*Given problem*. Would you restate all the data that follows, word for word?

*Rows from a 3D scene dataset*.

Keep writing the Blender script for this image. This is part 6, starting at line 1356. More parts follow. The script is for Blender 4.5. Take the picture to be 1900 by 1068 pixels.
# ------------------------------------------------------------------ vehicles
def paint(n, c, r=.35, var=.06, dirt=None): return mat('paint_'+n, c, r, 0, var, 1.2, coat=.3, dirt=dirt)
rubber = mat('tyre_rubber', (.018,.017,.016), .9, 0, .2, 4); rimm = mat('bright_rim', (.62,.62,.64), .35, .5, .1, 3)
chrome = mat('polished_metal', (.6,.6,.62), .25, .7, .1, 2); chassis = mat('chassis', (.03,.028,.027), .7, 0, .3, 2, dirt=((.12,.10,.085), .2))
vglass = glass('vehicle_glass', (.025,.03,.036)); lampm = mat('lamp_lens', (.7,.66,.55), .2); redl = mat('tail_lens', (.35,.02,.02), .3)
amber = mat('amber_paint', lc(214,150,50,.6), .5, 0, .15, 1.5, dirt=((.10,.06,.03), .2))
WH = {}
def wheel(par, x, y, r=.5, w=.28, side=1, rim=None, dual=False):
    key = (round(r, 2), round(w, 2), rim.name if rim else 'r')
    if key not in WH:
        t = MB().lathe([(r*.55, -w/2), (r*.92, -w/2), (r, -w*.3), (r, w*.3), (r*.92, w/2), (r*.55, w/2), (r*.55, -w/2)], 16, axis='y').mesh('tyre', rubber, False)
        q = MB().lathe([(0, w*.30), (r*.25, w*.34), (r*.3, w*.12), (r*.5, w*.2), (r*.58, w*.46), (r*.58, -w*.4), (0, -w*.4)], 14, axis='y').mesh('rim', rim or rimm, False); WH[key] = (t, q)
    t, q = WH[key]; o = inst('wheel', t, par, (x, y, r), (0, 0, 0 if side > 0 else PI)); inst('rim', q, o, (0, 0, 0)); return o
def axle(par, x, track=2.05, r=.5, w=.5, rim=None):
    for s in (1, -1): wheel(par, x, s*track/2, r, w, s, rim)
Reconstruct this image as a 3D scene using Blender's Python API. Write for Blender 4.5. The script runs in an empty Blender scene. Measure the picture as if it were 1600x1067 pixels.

*Response for this exercise*.
Keep writing the Blender script for this image. This is part 6, starting at line 1356. More parts follow. The script is for Blender 4.5. Take the picture to be 1900 by 1068 pixels.
# ------------------------------------------------------------------ vehicles
def paint(n, c, r=.35, var=.06, dirt=None): return mat('paint_'+n, c, r, 0, var, 1.2, coat=.3, dirt=dirt)
rubber = mat('tyre_rubber', (.018,.017,.016), .9, 0, .2, 4); rimm = mat('bright_rim', (.62,.62,.64), .35, .5, .1, 3)
chrome = mat('polished_metal', (.6,.6,.62), .25, .7, .1, 2); chassis = mat('chassis', (.03,.028,.027), .7, 0, .3, 2, dirt=((.12,.10,.085), .2))
vglass = glass('vehicle_glass', (.025,.03,.036)); lampm = mat('lamp_lens', (.7,.66,.55), .2); redl = mat('tail_lens', (.35,.02,.02), .3)
amber = mat('amber_paint', lc(214,150,50,.6), .5, 0, .15, 1.5, dirt=((.10,.06,.03), .2))
WH = {}
def wheel(par, x, y, r=.5, w=.28, side=1, rim=None, dual=False):
    key = (round(r, 2), round(w, 2), rim.name if rim else 'r')
    if key not in WH:
        t = MB().lathe([(r*.55, -w/2), (r*.92, -w/2), (r, -w*.3), (r, w*.3), (r*.92, w/2), (r*.55, w/2), (r*.55, -w/2)], 16, axis='y').mesh('tyre', rubber, False)
        q = MB().lathe([(0, w*.30), (r*.25, w*.34), (r*.3, w*.12), (r*.5, w*.2), (r*.58, w*.46), (r*.58, -w*.4), (0, -w*.4)], 14, axis='y').mesh('rim', rim or rimm, False); WH[key] = (t, q)
    t, q = WH[key]; o = inst('wheel', t, par, (x, y, r), (0, 0, 0 if side > 0 else PI)); inst('rim', q, o, (0, 0, 0)); return o
def axle(par, x, track=2.05, r=.5, w=.5, rim=None):
    for s in (1, -1): wheel(par, x, s*track/2, r, w, s, rim)
Reconstruct this image as a 3D scene using Blender's Python API. Write for Blender 4.5. The script runs in an empty Blender scene. Measure the picture as if it were 1600x1067 pixels.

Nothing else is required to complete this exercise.